Utilities: All of my bills are included in my rent, except internet. 
All other monthly payments: £10 phone, £217.57 loan repayment, £27 internet, £21 bank account fee. Subscriptions: £5.99 Spotify Premium, £10.99 Netflix, £11.50 beauty box. 
Did you participate in any form of higher education? If yes, how did you pay for it?
I attended university and did an undergraduate degree, which was paid for by my student loan. I qualified for a maintenance loan, which was used for accommodation, food and partying, and my parents and grandparents would give me money occasionally for a food shop etc. I didn’t work throughout my degree as I was too busy having fun and maxed out every student overdraft and student credit card I could get my hands on, resulting in me finishing uni with a lot of debt.

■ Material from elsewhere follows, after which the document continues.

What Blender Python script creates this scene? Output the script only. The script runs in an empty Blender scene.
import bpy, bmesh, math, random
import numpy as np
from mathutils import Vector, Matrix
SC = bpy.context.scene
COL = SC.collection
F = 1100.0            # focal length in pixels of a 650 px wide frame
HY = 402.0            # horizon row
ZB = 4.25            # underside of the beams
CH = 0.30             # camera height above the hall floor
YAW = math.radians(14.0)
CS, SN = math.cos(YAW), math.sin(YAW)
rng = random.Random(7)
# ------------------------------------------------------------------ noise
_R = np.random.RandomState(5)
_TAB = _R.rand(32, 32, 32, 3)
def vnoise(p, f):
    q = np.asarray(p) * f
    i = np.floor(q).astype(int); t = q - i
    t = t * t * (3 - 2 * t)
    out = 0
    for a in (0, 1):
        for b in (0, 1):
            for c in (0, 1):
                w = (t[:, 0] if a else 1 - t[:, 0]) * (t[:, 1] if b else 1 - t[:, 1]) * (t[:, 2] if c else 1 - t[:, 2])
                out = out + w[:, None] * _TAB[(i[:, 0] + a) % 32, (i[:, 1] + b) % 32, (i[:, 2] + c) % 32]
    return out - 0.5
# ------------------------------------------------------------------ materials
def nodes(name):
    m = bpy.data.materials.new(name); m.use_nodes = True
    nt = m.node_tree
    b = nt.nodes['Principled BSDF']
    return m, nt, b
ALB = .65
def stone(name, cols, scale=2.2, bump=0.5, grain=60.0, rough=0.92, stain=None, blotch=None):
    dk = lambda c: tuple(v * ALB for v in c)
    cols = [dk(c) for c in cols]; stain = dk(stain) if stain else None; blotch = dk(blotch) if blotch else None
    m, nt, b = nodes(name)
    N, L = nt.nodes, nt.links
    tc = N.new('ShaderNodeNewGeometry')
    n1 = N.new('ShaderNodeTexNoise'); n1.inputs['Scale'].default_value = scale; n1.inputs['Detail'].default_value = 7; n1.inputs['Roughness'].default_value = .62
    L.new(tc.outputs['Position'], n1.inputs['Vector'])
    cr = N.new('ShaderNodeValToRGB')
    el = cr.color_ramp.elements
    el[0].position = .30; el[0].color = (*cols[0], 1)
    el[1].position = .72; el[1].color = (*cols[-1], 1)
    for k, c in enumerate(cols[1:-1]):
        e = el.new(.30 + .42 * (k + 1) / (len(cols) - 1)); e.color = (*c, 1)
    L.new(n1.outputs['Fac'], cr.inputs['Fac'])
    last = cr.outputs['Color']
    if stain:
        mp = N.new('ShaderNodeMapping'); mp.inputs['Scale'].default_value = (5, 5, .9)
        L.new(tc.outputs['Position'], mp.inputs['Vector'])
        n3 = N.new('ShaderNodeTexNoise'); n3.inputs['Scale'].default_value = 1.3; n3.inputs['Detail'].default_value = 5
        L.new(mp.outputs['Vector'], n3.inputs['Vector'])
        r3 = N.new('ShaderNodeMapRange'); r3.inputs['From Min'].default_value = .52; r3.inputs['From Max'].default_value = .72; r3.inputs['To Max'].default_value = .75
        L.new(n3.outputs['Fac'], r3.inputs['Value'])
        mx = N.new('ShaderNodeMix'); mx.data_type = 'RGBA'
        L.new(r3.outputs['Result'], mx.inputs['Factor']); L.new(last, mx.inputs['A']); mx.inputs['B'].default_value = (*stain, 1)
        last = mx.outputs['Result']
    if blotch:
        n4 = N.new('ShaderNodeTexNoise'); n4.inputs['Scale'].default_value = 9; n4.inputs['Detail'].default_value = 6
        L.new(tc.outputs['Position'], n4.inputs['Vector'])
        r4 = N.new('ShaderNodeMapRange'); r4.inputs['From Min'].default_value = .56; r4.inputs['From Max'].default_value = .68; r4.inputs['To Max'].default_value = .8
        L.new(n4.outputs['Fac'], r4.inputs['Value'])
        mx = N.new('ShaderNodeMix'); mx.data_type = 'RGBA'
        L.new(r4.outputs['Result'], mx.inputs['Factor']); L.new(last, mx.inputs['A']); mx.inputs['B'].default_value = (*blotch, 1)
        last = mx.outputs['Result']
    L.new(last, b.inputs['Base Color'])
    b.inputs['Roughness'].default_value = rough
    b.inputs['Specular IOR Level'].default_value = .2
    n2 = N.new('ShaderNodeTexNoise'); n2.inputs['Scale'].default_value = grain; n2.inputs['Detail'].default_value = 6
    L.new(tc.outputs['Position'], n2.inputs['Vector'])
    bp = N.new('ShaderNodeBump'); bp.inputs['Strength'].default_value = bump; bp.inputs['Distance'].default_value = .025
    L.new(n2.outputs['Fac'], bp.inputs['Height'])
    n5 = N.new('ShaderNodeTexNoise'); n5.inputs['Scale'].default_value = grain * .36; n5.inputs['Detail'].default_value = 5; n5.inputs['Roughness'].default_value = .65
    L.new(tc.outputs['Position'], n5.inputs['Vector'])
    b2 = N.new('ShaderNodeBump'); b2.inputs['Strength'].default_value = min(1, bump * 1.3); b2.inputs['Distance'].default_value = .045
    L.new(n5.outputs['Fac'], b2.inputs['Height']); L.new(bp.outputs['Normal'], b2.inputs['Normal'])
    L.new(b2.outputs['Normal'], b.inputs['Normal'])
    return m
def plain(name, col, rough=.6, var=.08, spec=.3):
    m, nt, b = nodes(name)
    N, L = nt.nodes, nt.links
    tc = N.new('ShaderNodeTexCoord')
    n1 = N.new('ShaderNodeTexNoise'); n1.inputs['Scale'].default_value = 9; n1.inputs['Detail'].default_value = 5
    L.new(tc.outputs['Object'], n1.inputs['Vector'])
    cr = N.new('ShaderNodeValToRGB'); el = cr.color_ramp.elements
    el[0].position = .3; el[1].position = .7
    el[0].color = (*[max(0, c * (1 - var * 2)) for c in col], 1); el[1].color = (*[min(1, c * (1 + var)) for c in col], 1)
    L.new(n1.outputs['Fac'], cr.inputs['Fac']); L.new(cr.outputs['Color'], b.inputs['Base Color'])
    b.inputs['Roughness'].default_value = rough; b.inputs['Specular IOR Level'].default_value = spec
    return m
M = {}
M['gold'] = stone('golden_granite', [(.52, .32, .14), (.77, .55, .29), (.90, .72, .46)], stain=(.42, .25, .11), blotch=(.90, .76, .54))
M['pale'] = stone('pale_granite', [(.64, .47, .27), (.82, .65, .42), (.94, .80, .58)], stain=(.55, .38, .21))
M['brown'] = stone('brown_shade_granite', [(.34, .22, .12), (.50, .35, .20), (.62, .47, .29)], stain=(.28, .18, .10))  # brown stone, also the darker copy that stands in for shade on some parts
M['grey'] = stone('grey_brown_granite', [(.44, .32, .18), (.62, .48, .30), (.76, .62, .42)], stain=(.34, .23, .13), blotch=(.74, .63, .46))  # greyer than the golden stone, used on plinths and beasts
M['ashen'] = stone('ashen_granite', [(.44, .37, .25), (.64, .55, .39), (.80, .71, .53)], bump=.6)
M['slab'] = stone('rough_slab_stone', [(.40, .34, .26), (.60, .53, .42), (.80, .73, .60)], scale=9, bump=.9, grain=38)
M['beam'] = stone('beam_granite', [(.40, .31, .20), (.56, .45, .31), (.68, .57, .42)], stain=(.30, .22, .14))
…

Growing up, what kind of conversations did you have about money?
My dad was the main breadwinner and at times worked three jobs. We did have a few family holidays abroad but I was aware we were comfortable, not rich. My mum tried to instil practices in me and my brother like 'spend half and save half' when we got money for birthdays and Christmases (we both blew this as soon as we were able to). Me and my parents are much more open about money now and we recently sat down together to discuss our finances.
If you have, when did you move out of your parents'/guardians' house?
I moved out at 18 to attend university and moved back at 21. I moved out again at 27. 
At what age did you become financially responsible for yourself? Does anyone else cover any aspects of your financial life?
I became financially responsible for myself at 27 when I moved to London. No one else covers any aspects of my financial life but my parents would always lend me money should I need it and I know I always have a home to go back to if need be. 
What was your first job and why did you get it?
My first job was in a café in a department store at 16. My friends worked for various other departments so I enjoyed going into work and would always sneak them into the kitchen for free cakes. I got a job to pay for driving lessons, clothes from Jane Norman and clubbing. 
Do you worry about money now?
All the time. Being single, I have no one to split housing costs with so everything falls on me. With my recent rent increase, I now have less monthly disposable income and I’m not able to top this up with overtime until later on in the year. I'm also having to decline more social events due to costs and I am much pickier now with what and where I choose to go. I desperately hope to buy a property in the future but with the rising cost of everything, I’m not sure this will ever come to fruition. 
Do you or have you ever received passive or inherited income?
None, although my grandad did gift me £1,000 towards a car when I passed my driving test.